Wednesday, May 10, 2006

A Pleasant and Useful Retirement Activity

When my mother died at the age of 92, my father having died some years earlier, I inherited several reels of Kodak 8mm colored movie film of the family my father shot during the 1930s. Since 8mm home projectors are ancient technology, I had to take the reels to a professional photo lab and have the film transferred to CDs in order to be able to view the contents. The process was quite expensive.

When I got home and viewed our music library, I realized my wife Terry and I were creating a similar legacy problem for our children, and decided to do something about it.

Let me explain.

When Terry and I met in that glorious spring of 1967 and married that September, we combined our collections of 33-rpm stereo music albums. When we moved to Venice Beach in ’72, I hand-soldered a hi-fi stereo system consisting of a pre-amp, 400-watt amplifier, and speakers with 14-inch woofers centered around a very good and expensive Technics turntable. Throughout the Sixties and Seventies, we bought tons of albums. When cassette tapes replace 33-rpm records, I added a Kenwood tape player to the system.

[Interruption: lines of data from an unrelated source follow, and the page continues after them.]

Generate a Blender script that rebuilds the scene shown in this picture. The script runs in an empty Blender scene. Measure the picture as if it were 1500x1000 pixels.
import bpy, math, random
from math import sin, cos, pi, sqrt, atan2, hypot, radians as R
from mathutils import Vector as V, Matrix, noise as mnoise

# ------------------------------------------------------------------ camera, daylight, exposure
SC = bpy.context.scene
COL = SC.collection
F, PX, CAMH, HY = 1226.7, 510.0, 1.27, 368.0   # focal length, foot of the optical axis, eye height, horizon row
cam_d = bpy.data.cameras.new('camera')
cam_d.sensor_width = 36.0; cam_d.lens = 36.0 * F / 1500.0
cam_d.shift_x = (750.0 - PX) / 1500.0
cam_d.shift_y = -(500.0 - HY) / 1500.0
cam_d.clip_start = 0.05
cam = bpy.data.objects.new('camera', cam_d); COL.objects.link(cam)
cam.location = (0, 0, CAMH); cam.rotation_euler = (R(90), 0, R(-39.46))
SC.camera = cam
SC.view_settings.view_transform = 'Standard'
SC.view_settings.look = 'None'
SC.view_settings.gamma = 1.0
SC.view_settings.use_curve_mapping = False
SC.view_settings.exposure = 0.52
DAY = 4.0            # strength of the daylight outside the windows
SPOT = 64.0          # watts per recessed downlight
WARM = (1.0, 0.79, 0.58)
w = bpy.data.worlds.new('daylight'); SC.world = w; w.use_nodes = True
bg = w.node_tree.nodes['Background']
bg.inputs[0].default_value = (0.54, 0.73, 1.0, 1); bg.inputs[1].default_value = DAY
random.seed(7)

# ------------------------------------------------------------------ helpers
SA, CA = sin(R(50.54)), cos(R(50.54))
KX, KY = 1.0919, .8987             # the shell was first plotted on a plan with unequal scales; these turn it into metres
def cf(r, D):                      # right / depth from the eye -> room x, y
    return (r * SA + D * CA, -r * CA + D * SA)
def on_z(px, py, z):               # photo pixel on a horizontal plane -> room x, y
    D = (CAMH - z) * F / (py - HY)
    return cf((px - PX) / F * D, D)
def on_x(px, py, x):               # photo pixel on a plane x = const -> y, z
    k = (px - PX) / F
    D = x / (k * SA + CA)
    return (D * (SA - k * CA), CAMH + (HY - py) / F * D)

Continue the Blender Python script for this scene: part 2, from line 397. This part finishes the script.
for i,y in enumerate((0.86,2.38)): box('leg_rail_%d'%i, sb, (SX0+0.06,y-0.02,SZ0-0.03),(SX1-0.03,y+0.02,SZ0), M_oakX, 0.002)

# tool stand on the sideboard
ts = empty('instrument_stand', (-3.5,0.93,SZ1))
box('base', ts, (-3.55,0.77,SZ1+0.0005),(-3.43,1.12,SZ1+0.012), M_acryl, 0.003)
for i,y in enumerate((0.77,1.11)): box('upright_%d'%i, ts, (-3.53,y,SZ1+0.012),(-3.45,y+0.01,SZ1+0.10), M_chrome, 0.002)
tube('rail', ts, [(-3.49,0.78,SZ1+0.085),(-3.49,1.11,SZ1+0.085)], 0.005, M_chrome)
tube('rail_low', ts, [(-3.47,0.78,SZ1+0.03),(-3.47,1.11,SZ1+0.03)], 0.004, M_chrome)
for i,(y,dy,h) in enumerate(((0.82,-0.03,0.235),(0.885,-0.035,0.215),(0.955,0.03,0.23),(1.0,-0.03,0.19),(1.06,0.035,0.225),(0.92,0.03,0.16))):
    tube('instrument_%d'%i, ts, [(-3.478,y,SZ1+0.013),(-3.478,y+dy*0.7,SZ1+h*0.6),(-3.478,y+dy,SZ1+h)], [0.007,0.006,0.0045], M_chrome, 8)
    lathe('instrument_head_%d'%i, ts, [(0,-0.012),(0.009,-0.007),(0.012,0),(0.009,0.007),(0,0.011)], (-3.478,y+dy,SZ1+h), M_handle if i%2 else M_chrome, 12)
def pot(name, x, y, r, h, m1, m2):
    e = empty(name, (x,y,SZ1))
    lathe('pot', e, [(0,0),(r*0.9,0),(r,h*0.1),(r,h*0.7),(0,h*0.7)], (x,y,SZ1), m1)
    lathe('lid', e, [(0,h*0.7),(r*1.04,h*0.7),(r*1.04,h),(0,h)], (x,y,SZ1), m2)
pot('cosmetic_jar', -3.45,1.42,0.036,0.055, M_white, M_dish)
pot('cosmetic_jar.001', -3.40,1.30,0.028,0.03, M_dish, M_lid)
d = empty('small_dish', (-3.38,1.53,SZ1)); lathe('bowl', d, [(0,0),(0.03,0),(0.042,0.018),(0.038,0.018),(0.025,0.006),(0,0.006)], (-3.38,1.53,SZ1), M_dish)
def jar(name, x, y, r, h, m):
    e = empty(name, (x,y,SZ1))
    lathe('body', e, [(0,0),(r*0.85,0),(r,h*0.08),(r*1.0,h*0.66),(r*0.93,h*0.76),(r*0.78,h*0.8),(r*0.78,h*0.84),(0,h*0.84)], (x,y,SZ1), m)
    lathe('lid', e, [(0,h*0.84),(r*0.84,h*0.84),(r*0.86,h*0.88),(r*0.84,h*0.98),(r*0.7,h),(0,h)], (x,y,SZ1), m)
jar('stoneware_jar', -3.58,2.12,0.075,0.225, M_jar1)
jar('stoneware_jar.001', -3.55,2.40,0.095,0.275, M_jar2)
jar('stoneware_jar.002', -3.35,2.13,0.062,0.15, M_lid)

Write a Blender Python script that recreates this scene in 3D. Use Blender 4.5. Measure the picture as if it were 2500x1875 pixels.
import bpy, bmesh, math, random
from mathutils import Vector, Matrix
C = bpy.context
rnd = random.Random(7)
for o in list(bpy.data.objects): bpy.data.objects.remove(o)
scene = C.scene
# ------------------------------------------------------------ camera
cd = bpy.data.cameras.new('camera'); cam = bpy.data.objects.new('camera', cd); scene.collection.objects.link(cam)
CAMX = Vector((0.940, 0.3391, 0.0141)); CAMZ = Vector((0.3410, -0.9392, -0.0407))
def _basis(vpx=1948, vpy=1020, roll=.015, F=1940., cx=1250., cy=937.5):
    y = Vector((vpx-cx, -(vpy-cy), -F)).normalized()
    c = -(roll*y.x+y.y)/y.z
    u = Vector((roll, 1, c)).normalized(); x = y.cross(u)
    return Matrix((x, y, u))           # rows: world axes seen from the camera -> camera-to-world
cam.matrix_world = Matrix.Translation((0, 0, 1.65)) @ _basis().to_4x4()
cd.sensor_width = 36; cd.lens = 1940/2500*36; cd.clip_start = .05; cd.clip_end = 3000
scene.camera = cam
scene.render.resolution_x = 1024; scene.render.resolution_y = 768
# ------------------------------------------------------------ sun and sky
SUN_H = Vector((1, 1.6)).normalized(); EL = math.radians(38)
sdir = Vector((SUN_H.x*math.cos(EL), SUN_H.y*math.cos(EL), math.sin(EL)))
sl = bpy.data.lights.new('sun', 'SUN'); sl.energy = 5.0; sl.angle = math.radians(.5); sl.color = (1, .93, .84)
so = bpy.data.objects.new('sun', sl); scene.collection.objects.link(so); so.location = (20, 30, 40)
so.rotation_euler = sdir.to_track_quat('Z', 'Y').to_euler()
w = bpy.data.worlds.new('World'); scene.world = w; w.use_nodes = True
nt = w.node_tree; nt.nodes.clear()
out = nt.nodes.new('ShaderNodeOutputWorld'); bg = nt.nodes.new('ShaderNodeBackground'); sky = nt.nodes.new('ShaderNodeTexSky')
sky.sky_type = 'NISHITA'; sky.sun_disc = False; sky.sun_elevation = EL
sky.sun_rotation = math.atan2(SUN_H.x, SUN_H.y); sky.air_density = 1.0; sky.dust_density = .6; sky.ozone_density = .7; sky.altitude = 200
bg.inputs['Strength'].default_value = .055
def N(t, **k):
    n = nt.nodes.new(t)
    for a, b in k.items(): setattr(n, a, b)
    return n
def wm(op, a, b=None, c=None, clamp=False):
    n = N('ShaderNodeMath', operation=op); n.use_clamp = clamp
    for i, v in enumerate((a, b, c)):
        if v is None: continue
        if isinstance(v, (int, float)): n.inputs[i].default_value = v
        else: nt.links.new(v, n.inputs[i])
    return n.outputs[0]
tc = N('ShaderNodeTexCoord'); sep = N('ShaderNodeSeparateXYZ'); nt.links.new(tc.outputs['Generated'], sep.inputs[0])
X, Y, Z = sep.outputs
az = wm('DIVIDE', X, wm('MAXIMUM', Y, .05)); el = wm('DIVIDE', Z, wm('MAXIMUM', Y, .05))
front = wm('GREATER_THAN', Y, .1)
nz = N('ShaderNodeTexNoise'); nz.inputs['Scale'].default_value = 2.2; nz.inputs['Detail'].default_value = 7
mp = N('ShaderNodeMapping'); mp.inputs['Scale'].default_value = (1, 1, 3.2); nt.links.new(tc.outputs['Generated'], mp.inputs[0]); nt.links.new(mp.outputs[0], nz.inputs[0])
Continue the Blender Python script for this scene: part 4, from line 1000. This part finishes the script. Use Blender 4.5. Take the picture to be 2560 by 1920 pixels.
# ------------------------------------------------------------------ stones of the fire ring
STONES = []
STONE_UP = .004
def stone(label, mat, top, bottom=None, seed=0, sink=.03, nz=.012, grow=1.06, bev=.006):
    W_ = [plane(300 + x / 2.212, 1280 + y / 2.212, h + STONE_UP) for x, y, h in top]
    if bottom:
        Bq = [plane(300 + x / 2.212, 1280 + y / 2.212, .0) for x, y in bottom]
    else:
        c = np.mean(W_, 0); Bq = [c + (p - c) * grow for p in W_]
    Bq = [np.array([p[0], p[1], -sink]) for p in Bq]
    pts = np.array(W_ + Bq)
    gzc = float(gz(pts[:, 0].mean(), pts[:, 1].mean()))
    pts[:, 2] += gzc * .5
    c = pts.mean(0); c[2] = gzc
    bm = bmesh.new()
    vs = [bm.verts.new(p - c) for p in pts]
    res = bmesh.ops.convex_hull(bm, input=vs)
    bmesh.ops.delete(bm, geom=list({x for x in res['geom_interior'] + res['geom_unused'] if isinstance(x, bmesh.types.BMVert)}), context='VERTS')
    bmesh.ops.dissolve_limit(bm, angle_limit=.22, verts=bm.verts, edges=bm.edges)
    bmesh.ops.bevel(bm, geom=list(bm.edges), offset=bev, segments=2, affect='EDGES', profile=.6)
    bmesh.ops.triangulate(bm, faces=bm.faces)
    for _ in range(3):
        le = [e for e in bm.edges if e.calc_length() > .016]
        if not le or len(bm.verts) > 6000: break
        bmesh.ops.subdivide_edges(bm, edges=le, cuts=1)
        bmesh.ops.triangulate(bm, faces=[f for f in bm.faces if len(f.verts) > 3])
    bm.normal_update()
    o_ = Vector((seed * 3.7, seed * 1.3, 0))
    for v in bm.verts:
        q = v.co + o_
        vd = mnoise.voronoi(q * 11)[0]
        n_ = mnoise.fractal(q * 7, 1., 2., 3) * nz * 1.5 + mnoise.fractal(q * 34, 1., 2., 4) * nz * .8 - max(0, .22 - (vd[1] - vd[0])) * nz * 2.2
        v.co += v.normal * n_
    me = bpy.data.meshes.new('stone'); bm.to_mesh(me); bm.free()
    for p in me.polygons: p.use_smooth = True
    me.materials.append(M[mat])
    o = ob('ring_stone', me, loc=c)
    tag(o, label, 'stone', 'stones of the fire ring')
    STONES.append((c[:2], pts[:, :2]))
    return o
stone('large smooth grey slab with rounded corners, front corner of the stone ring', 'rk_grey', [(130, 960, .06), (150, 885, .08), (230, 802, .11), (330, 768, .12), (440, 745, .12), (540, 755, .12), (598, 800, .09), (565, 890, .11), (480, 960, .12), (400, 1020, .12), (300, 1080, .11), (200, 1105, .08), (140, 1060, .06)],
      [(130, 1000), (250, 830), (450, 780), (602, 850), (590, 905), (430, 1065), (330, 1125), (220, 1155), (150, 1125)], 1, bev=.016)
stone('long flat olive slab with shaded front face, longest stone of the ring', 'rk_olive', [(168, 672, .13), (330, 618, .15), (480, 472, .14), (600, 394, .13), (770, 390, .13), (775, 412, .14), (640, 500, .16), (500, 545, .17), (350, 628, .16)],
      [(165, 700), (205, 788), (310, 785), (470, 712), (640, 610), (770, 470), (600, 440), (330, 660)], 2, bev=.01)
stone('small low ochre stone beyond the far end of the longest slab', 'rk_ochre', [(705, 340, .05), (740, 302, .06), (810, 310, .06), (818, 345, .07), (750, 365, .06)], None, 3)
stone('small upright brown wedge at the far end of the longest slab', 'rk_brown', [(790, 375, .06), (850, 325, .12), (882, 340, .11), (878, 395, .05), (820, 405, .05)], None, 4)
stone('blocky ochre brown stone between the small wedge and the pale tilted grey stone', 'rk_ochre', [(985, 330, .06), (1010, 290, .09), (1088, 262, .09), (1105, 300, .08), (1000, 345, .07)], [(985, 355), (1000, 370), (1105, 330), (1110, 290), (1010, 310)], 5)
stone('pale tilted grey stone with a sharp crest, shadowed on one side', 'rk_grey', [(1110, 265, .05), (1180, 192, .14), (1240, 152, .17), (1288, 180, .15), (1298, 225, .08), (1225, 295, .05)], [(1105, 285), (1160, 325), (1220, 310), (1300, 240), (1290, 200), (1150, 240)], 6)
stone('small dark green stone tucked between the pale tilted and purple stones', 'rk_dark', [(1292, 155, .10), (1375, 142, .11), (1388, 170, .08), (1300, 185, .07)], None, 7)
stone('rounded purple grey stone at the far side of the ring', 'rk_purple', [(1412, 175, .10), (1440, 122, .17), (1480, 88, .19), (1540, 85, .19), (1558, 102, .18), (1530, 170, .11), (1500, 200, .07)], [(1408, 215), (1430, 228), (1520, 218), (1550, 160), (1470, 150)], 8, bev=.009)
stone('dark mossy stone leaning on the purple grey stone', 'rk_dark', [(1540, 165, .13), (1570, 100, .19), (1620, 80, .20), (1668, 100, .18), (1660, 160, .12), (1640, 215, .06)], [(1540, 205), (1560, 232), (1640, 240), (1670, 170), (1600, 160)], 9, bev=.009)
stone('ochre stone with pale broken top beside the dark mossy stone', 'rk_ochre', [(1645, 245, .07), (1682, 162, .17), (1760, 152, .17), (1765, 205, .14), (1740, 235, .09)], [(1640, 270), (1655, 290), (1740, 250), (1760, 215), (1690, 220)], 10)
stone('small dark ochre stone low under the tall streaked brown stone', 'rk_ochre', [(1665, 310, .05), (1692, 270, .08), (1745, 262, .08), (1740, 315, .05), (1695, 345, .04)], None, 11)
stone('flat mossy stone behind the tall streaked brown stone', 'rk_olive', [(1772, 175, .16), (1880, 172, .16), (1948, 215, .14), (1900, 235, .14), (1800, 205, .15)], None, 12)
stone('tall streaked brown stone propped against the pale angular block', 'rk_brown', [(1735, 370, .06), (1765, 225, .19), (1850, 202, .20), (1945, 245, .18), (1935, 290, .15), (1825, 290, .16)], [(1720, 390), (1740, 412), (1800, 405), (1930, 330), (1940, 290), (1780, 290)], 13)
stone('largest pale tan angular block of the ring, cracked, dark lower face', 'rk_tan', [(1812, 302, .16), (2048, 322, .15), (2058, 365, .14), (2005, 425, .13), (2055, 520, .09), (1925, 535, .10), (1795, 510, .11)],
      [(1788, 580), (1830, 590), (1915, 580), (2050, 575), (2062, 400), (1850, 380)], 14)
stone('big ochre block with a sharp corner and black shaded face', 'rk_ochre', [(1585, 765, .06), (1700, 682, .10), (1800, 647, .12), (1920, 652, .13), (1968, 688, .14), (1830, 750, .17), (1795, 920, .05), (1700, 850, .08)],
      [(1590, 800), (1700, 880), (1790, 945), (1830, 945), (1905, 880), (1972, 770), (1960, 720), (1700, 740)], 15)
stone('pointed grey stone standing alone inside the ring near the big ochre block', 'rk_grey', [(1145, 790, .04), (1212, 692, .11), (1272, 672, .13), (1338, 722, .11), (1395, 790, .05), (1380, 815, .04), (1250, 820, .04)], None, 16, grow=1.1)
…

Now forty years later, modern recording technology has rendered the old analog records and cassettes unplayable on modern digital stereo systems which are now centered around audio CD and DVDs. The excellent hi-fi stereo system I built in 1973, was long ago discarded because the vacuum tubes on which it ran burned out and replacements were no longer available. With well over 100 albums and cassettes of the music of our youth unplayable in today’s digital world, I decided, since I am retired and have the time, I would digitize the analog music of your youth and re-record it on CDs.

I dug out the 30-year old Technics turntable and Kenwood tape player from where they were buried in the store room for almost 20 years. I bought a analog/digital converter (A/D converter) and a modern pre-amp to boost the output signal from the turntable and hooked the system up to this computer via a USB cable. The A/D converter came bundled with Nero audio recoding software since that is their principal use today.

I loaded the software, connected up the system, and turned power on. Miracles of Miracles. It worked. Luckily, the turntable stereo cartridge (needle) was intact since new ones are not available. I then began cranking out CDs.

The really fun part of the job was making the labels for the CD and the jewel case. I bought a package of Avery CD labels at Staples and discovered the package contained software for printing labels on my HP ink-jet printer. The software makes it very simple to put a photo on the front of the jewel case along with the album title and date. Since all our family photos are pre-digital photo technology, I went through the dozen or so photo albums and found photos that I digitized with my HP Photosmart scanner. I put a family picture on each jewel case front taken around the time the album on the CD was released, or at least purchased.

Lots of fun and useful way to spend my time.

The only question is will CDs still be a readable technology 25 years from now when our children might inherit the music? Seems to me we elderly folks could make good use of the digital equivalent of a safe deposit box. A site where we could securely store digital files that would be forever readable by our heirs using the technology of the day.